GIVEN REQUEST. Look below for the line with "were 1920x1440 pixels." and the line with "from mathutils import Vector, Matrix, Euler"; repeat exactly those two lines and all lines between them, but no pictures.

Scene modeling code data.
--*--

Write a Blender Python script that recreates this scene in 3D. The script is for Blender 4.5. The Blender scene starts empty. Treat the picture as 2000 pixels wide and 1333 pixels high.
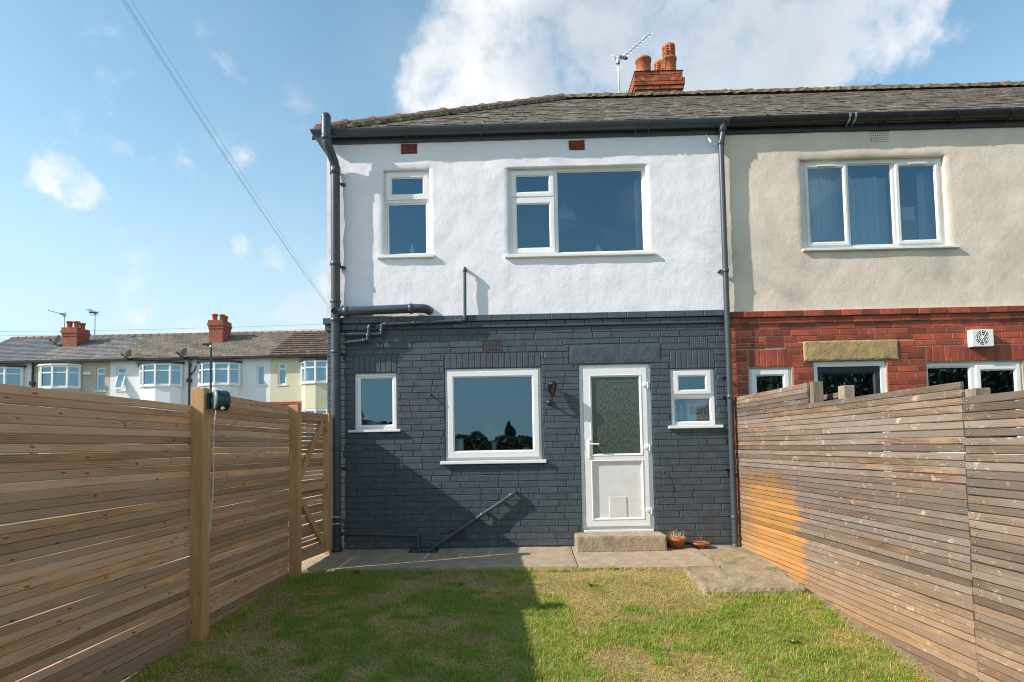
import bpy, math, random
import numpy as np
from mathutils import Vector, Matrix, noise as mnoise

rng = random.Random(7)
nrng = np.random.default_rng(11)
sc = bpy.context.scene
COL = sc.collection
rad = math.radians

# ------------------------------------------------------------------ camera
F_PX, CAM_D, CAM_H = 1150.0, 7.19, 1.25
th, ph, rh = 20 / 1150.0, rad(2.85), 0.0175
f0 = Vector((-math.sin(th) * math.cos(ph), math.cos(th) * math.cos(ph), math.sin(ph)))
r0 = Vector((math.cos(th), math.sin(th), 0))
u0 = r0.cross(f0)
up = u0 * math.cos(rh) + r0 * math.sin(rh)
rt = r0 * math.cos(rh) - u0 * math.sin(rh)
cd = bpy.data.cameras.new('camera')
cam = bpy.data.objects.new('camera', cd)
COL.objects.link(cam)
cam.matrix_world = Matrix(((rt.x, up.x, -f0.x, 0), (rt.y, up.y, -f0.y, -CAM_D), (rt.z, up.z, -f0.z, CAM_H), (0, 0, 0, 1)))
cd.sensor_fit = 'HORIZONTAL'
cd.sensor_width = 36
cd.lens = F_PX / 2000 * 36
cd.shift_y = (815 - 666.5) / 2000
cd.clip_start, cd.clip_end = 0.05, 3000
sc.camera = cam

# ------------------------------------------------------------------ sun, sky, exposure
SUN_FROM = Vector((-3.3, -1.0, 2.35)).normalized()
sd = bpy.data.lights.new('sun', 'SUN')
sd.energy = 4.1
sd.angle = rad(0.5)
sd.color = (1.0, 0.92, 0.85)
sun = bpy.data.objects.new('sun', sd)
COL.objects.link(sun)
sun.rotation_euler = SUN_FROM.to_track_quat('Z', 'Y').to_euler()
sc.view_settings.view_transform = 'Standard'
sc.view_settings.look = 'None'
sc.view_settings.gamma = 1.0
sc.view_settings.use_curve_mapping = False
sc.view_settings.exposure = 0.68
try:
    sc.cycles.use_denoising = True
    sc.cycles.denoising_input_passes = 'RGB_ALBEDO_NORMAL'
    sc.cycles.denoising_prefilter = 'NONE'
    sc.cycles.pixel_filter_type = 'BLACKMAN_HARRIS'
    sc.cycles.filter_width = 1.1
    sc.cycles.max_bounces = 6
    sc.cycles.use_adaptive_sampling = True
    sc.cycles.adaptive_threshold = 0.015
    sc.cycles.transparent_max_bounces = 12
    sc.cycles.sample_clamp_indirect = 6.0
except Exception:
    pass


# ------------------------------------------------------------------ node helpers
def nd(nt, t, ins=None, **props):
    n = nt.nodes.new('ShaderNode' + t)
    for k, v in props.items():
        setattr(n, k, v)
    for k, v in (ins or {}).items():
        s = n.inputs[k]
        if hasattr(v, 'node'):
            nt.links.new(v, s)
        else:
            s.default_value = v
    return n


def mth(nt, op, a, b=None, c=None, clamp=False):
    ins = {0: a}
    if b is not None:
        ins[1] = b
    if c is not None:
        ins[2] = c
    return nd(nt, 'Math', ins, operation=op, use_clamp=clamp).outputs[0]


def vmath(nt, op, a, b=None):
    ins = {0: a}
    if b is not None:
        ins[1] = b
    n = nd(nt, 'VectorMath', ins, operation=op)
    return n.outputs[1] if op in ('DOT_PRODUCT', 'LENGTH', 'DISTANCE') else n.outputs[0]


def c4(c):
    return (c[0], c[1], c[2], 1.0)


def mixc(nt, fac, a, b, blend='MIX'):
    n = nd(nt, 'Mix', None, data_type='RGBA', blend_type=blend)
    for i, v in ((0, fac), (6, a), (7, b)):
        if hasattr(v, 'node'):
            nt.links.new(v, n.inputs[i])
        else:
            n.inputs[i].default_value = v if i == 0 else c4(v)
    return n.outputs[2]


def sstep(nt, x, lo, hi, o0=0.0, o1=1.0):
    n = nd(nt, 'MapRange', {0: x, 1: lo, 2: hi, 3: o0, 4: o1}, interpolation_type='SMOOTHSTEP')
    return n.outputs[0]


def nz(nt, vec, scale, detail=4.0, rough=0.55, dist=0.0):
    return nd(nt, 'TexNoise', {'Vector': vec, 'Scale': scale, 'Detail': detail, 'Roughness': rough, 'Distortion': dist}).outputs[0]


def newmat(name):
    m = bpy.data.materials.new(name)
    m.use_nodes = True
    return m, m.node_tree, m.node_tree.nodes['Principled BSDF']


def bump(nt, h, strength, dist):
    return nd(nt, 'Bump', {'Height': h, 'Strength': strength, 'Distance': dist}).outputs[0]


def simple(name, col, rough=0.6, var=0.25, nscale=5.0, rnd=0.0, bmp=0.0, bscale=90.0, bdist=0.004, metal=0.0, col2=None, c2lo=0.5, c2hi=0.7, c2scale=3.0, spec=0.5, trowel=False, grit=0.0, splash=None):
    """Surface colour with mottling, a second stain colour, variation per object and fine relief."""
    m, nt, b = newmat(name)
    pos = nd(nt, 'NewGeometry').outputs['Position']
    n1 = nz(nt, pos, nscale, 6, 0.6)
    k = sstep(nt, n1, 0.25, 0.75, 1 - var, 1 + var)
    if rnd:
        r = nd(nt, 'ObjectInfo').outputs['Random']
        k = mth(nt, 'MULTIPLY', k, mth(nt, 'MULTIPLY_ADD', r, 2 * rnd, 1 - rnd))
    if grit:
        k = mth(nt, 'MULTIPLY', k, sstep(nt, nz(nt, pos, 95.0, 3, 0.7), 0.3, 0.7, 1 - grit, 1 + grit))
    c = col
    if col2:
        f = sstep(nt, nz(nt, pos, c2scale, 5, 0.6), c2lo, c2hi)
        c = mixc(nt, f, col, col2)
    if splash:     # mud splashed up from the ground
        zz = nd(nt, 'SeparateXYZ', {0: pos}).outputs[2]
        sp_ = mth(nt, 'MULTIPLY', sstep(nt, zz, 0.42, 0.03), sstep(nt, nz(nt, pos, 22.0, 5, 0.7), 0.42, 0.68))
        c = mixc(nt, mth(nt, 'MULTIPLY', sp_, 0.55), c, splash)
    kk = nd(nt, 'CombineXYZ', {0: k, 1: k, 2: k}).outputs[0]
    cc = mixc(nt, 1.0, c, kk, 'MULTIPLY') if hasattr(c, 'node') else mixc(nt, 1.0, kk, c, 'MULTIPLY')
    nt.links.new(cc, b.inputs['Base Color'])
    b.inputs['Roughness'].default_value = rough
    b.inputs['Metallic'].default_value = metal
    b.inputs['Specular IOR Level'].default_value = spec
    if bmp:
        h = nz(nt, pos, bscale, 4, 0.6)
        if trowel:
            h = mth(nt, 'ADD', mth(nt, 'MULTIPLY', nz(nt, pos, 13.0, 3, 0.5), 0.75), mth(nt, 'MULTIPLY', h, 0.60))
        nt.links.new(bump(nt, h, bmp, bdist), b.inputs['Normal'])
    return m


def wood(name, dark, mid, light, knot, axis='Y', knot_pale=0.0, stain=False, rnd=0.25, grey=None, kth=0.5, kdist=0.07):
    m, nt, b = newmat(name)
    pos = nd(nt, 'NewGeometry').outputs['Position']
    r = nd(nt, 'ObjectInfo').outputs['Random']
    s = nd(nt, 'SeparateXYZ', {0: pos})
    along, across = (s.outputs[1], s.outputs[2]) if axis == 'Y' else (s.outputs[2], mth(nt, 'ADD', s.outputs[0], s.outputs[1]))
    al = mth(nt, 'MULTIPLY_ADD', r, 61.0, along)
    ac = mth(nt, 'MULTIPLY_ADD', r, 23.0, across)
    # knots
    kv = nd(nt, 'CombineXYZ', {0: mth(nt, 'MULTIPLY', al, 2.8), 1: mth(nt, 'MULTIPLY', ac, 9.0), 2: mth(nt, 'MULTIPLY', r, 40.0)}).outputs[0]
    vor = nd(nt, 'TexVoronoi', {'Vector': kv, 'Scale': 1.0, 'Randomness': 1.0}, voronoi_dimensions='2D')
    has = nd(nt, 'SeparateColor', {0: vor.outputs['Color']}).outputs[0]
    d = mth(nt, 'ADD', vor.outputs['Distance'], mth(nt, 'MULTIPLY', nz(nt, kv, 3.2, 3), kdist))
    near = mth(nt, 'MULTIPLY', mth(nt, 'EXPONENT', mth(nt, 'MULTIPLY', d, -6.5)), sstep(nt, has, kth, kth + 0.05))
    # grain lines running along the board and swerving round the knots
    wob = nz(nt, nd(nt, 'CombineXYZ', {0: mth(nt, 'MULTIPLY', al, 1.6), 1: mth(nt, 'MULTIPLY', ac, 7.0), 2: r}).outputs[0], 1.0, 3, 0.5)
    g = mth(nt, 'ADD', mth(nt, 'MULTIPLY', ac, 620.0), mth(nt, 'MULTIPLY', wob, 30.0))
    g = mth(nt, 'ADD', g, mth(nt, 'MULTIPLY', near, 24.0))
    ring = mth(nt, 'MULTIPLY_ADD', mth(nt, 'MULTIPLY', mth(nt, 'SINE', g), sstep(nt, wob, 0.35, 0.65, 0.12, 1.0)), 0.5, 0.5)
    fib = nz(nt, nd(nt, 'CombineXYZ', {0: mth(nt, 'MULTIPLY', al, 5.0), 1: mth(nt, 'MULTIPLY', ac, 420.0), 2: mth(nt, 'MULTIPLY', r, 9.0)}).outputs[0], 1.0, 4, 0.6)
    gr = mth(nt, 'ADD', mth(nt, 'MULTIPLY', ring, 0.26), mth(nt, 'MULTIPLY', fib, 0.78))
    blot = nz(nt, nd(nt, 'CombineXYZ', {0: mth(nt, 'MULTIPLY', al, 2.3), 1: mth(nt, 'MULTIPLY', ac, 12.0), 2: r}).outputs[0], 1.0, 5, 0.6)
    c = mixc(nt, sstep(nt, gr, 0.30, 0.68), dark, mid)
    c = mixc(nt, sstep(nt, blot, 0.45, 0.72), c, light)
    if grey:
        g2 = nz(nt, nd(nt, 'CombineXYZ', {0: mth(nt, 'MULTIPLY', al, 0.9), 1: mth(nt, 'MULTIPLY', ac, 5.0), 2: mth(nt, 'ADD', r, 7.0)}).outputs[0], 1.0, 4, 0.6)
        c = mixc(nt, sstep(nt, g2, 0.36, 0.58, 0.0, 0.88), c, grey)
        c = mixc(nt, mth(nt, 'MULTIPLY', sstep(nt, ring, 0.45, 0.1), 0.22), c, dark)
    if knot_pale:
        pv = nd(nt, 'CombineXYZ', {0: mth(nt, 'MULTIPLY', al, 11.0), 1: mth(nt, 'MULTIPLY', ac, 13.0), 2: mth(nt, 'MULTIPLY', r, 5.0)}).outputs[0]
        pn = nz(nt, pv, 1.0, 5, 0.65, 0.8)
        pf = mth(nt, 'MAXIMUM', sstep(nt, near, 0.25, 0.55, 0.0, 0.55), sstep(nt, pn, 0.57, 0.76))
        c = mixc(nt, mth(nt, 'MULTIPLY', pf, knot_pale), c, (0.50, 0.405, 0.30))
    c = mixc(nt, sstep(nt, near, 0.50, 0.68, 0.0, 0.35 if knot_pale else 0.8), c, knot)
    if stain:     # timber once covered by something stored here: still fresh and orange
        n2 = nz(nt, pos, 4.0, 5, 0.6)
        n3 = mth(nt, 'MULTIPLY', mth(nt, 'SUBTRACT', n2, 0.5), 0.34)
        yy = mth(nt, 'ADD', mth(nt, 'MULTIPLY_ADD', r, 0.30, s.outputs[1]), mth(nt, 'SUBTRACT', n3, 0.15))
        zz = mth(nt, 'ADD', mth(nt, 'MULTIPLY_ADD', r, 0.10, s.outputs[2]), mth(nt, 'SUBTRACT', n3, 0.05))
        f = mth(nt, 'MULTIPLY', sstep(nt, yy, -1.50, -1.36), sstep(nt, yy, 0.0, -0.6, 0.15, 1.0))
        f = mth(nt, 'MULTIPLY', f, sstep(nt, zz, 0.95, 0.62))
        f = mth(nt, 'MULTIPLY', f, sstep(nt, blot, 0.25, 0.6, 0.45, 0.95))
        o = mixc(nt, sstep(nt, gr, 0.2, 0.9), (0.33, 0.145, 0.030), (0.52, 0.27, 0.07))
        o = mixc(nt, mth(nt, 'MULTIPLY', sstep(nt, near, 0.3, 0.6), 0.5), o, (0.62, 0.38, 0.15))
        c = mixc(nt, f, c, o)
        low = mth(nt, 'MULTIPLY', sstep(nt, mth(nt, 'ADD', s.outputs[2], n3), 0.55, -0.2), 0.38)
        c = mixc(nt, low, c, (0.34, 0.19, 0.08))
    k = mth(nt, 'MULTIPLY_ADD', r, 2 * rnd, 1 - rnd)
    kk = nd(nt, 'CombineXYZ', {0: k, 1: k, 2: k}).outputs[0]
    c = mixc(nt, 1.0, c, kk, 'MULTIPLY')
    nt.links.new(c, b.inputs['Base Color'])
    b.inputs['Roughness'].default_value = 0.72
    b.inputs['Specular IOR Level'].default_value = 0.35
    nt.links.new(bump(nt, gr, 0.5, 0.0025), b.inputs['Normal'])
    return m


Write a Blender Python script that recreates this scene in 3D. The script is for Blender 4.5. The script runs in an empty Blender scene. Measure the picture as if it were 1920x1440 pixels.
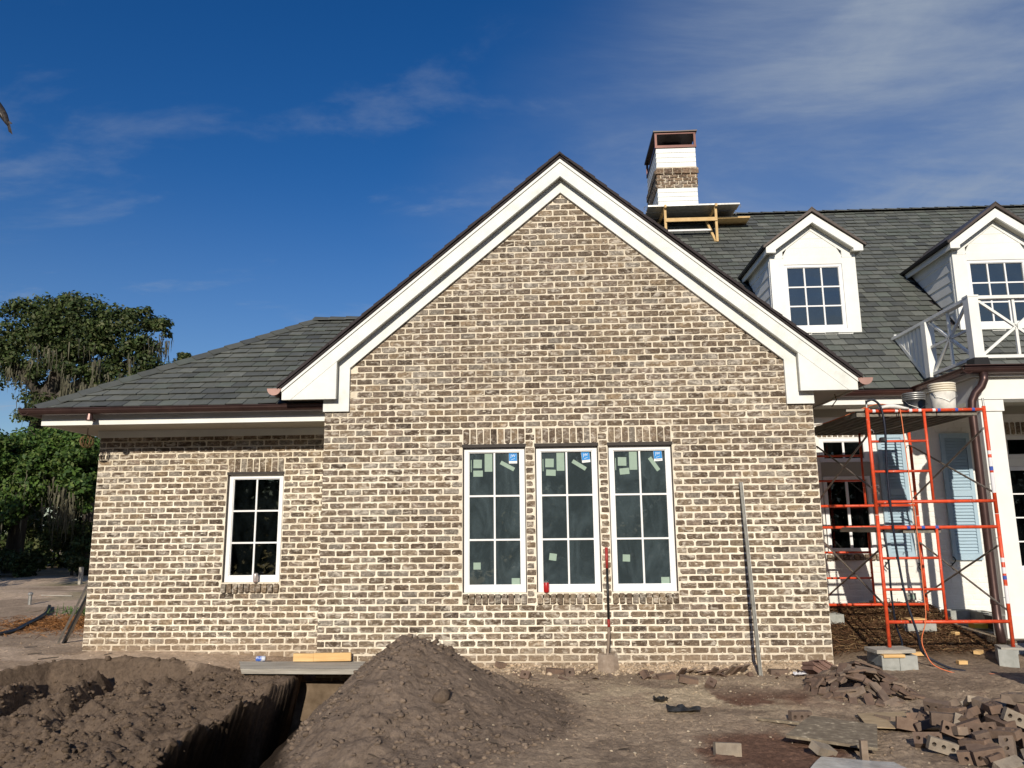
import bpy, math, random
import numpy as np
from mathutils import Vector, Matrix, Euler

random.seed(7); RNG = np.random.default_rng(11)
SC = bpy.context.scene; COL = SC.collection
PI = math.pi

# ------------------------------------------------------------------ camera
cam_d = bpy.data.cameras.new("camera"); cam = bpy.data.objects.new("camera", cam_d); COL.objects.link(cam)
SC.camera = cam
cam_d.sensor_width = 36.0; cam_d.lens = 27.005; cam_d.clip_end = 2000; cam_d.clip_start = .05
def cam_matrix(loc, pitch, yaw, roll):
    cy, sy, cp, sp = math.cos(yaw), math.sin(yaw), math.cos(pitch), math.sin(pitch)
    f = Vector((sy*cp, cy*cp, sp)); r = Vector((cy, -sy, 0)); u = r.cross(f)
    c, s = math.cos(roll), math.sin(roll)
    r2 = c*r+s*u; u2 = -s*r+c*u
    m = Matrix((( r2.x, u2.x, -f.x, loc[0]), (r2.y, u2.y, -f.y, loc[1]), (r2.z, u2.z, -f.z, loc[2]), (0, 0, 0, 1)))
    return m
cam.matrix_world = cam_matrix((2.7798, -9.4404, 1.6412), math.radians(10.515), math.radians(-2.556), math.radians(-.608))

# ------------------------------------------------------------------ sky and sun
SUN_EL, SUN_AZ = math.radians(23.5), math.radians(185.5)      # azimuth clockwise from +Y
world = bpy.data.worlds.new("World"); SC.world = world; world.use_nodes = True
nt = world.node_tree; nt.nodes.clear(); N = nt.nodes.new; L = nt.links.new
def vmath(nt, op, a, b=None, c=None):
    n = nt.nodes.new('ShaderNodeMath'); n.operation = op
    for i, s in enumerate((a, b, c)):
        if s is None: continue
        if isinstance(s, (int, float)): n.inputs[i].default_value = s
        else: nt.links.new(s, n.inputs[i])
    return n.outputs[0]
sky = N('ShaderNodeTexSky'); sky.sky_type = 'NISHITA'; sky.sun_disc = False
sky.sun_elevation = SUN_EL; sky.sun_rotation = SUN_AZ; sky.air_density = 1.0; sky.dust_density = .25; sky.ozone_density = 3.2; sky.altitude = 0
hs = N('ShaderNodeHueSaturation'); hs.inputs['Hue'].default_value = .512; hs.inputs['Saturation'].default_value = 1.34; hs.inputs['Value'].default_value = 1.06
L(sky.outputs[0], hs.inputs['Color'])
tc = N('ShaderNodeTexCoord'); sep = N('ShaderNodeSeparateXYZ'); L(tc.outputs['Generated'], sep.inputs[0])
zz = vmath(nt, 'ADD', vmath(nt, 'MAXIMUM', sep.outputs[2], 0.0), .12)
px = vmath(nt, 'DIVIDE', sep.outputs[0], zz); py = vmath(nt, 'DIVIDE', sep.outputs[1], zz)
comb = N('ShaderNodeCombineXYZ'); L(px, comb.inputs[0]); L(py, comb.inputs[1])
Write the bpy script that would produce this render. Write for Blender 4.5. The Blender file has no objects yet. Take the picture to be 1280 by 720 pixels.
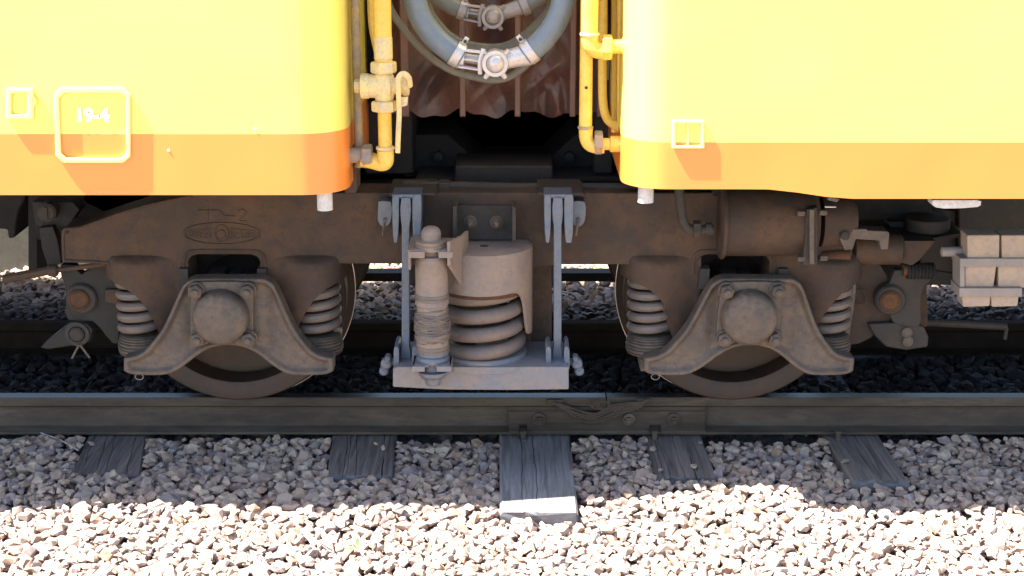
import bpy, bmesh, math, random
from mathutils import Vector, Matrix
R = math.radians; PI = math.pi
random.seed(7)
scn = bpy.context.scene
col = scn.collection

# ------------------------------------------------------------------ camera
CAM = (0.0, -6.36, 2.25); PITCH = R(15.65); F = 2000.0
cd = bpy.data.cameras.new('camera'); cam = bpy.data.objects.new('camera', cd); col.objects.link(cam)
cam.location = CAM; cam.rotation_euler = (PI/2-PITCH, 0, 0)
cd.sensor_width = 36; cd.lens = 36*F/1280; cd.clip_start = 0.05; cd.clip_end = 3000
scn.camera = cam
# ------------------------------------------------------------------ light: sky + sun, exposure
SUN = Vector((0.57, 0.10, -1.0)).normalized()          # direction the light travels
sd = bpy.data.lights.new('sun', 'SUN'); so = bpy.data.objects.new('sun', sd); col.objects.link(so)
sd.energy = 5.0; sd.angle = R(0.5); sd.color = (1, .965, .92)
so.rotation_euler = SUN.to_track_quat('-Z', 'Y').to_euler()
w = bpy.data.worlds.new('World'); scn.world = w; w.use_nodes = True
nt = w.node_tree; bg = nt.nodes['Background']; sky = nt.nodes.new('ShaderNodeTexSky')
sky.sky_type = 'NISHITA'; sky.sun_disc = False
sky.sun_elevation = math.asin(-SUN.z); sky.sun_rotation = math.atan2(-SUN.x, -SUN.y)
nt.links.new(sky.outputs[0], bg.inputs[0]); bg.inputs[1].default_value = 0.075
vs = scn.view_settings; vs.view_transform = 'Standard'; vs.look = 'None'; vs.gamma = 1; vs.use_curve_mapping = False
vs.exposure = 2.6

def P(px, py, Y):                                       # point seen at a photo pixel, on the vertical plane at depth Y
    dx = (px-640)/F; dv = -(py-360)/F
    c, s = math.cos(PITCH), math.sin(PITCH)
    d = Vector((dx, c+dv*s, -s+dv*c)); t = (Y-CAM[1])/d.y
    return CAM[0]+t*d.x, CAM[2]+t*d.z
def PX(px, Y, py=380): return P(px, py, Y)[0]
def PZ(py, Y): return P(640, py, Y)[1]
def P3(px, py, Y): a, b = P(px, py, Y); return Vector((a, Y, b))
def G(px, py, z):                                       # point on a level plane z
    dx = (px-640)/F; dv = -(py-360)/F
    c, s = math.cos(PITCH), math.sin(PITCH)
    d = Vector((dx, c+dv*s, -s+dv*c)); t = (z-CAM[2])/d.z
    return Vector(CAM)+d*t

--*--

RESPONSE.
Write a Blender Python script that recreates this scene in 3D. The script is for Blender 4.5. The script runs in an empty Blender scene. Measure the picture as if it were 1920x1440 pixels.
import bpy, math, random
import numpy as np
from mathutils import Vector, Matrix, Euler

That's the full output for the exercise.